Dans combien d'autres longs métrages aurait-on vu une scène où la jeune femme agent de la CIA devrait se battre et se justifier, en tant que femme, face à des hommes ? Cette problématique est là dans Zero Dark Thirty, mais elle n'est jamais au premier plan. Tout juste au détour d'une réplique ironique (I'm the motherfucker who found this place). Là encore, Bigelow a l'intelligence de ne pas parasiter son récit par cette bienveillance condescendante qu'auraient eu d'autres réalisateurs pour traiter ce personnage dans un monde d'hommes. La réalisatrice ne va jamais sur ce terrain, et c'est ce qui rend unique et moderne le personnage interprété avec conviction et économie par Jessica Chastain. Un profil bas qui sert également le finale. Ce récit de la chasse à Ben Laden était délicat par les sentiments qu'il pouvait nourrir. Kathryn Bigelow gagne sur tous les tableaux en réalisant un énorme morceau de cinéma (de tempo, de tension, de découpage, d'utilisation du son, du silence et de la musique) tout en n'orchestrant pas un spectacle exutoire et bêtement patriotique. Il y a un mariage étrange, mystérieux, entre ce déroulé pragmatique, là encore minutieux, et l'impression de toucher à un secret, aux fantasmes mythiques qu'il renferme. A cet instant, même les mouches ne volent plus.

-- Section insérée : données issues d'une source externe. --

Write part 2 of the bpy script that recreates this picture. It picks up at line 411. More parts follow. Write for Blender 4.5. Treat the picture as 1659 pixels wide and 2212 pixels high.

S'il y a à chercher du côté des gender studies, c'est peut-être plutôt lors de l'épilogue. Il y a un miroir inversé et rigoureux entre la fin de Démineurs et celle de Zero Dark Thirty (qui n'est pas un mystère, mais vous pouvez ne pas lire ce paragraphe avant de voir le film). Dans Démineurs, le soldat armé tel la machine (on revient aux attributs virils) est dans un engin volant. Celui-ci s'ouvre sur le champ de bataille, nouvel horizon du héros masculin. Zero Dark Thirty filme la même scène, mais à l'envers. Un avion s'ouvre, mais on y rentre. Cette-fois, une femme y pénètre. Sa mission est finie, et ce n'est pas une machine: des larmes, finalement, coulent sur ses joues. On ne sait pas ce que Bigelow réalisera après Zero Dark Thirty mais un chapitre passionnant de sa filmographie semble se refermer.